Ele se estende nas cenas, usando muita câmera na mão e se aproximando do registro documental, embora nunca possamos dizer que haja um desperdício. Os diálogos são envolventes e importantes para compreendermos o grau de desejo e cumplicidade que está em jogo.

Os preâmbulos amorosos ganham maior espaço, como não se quisessem deixar escapar nada. Igualmente longa é a sequência que representa o ponto de inflexão da relação, quando, durante uma festa, Adèle sente que o calor inicial deu lugar à vida rotineira de qualquer casal.

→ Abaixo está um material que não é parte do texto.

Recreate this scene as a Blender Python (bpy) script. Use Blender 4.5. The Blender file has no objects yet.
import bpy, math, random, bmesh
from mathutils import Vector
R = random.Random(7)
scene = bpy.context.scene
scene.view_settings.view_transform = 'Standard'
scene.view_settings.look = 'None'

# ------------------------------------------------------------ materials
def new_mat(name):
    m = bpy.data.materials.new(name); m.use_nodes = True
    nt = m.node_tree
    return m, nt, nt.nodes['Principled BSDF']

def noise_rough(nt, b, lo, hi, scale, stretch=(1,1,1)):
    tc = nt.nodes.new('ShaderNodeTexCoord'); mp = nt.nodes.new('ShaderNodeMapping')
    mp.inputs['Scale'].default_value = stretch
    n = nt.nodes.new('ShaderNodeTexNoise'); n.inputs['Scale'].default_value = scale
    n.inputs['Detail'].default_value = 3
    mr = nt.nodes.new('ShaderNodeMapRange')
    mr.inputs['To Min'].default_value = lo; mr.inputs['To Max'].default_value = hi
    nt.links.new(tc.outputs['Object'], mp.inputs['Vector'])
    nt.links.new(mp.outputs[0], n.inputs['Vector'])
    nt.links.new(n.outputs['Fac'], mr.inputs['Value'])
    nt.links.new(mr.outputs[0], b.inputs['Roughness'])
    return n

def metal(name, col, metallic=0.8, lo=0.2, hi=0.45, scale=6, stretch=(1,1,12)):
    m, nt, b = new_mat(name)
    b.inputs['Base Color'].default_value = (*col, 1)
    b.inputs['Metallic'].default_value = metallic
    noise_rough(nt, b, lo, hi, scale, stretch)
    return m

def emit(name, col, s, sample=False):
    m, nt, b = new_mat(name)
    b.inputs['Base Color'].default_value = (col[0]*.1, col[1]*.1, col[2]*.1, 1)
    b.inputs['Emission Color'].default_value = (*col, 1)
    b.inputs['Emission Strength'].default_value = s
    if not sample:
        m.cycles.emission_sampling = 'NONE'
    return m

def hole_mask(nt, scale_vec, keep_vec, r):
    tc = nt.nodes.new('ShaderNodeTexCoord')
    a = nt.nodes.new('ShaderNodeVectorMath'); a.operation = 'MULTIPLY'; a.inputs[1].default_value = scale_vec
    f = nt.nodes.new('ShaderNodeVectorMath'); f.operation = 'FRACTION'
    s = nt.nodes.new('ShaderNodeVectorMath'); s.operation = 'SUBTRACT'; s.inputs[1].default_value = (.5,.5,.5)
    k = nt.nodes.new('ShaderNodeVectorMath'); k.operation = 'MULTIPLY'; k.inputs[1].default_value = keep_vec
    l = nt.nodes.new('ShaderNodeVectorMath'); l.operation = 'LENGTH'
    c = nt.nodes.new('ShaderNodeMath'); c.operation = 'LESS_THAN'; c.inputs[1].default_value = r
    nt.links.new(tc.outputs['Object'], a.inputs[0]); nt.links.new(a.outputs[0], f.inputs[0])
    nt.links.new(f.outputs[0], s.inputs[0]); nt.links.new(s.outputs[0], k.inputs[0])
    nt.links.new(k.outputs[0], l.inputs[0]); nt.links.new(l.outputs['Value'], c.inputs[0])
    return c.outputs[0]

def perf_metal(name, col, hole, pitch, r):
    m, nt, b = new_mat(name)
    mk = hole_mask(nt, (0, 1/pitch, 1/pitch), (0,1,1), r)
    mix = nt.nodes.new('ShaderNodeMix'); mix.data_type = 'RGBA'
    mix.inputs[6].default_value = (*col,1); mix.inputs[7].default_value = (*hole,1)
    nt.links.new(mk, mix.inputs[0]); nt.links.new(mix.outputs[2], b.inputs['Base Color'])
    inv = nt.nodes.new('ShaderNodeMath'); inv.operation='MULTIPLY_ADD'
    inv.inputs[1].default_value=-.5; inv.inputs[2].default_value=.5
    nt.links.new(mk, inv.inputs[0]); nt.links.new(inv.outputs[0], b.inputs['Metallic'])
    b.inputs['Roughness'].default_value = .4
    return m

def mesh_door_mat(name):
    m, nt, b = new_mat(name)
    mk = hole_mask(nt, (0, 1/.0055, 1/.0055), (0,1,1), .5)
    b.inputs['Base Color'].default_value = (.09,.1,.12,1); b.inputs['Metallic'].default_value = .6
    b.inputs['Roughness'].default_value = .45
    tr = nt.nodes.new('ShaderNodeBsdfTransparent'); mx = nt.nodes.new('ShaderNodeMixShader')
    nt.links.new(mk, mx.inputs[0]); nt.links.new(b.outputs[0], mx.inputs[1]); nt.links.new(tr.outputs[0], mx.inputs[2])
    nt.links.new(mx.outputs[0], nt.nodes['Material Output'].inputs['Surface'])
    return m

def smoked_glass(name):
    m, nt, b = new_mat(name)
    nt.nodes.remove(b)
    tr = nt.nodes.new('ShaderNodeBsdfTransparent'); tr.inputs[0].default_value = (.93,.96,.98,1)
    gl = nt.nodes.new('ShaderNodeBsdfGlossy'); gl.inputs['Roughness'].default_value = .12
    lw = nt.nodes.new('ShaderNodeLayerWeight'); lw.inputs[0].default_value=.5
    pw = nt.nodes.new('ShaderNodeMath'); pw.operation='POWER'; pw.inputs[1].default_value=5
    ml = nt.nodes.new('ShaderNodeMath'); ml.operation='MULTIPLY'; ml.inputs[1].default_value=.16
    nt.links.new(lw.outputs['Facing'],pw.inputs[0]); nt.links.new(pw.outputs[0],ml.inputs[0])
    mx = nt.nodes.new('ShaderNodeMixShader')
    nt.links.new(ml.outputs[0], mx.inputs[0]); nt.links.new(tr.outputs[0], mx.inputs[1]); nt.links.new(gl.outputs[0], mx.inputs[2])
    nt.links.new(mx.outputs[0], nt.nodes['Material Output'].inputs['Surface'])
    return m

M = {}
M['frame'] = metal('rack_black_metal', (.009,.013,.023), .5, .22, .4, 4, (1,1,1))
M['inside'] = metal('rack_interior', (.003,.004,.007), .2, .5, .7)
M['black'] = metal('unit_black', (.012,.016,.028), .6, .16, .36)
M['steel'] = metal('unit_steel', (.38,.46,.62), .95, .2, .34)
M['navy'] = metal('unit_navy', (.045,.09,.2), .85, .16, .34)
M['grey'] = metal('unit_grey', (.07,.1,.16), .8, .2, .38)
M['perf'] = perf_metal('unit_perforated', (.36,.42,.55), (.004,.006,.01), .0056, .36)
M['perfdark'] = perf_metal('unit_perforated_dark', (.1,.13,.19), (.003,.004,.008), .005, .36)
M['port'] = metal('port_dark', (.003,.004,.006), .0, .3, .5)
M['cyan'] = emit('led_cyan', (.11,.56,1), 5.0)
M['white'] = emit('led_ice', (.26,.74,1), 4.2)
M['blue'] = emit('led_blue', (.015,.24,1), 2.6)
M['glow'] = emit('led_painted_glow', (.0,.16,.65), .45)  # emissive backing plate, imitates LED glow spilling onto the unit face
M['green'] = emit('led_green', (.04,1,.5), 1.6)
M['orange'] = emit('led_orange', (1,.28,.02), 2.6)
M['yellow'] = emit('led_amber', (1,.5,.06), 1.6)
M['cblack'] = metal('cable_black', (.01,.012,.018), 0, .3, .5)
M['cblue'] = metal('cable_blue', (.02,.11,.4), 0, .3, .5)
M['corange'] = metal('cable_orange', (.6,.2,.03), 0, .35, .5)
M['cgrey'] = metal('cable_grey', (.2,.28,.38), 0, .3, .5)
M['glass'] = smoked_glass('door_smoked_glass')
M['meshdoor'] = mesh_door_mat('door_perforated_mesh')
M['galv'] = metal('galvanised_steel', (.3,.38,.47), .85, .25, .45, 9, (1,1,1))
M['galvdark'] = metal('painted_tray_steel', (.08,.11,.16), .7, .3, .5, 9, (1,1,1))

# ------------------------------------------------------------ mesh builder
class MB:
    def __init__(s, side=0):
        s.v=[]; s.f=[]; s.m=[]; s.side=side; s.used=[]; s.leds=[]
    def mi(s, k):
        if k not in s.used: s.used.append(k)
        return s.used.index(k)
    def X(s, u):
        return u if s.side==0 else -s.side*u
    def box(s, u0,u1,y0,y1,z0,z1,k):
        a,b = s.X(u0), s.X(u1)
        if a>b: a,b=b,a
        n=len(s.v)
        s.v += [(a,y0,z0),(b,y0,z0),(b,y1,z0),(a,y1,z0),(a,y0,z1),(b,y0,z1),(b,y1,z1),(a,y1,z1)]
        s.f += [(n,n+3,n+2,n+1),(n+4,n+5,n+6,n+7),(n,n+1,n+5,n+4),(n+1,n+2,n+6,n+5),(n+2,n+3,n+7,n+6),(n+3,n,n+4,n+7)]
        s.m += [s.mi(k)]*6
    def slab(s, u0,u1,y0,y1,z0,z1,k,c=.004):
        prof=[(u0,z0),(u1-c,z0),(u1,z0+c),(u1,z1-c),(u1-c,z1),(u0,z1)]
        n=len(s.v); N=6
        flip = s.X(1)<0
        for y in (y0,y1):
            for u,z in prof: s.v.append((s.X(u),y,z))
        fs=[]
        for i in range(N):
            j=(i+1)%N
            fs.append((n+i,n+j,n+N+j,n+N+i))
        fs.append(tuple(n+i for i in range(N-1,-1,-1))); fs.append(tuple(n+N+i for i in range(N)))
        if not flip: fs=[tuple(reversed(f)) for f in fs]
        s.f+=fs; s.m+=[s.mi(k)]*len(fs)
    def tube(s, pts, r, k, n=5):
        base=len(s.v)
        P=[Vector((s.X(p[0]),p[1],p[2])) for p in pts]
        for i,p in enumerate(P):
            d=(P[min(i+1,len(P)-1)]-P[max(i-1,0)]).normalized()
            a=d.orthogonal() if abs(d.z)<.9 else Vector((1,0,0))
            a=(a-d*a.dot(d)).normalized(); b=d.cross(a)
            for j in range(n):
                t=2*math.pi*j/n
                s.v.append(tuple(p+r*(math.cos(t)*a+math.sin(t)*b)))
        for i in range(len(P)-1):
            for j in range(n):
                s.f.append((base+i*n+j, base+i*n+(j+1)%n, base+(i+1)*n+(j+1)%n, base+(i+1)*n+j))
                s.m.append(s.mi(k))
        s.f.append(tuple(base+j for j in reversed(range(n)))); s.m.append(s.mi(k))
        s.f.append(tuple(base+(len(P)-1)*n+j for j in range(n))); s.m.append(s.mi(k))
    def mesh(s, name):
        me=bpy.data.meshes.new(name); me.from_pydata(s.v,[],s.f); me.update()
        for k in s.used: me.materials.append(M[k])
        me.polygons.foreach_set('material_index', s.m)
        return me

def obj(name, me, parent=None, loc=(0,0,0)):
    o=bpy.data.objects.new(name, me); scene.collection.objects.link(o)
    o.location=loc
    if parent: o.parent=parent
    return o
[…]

O sexo não poderia ser menos dilatado. A intenção é a mesma que está por trás das outras cenas, com a tentativa de pôr os sentimentos mais genuínos em primeiro plano. Para Kechiche, o que as move na cama é o ato de dar e receber prazer. Para criar essa troca, o diretor não mede esforços em deixar o sexo ao alcance de nossos olhos.

Voyeur

A sequência mais comentada traz a câmera tão próxima aos corpos de Adèle e Léa que se torna quase impossível acreditar que as duas estavam apenas simulando sexo oral. Em outro instante, porém, quando o plano foca as partes íntimas de Adéle, fica patente o olhar voyeur do cineasta.

Esse porém não retira a força do questionamento do filme, sobre os grilhões que o amor (ou sua idealização) nos impõe. Expresso nos encontros com os pais de Léa, ambos saídos de outros relacionamentos e exitosos ao superarem os problemas do rompimento. O final, em aberto, também aponta a essa possibilidade.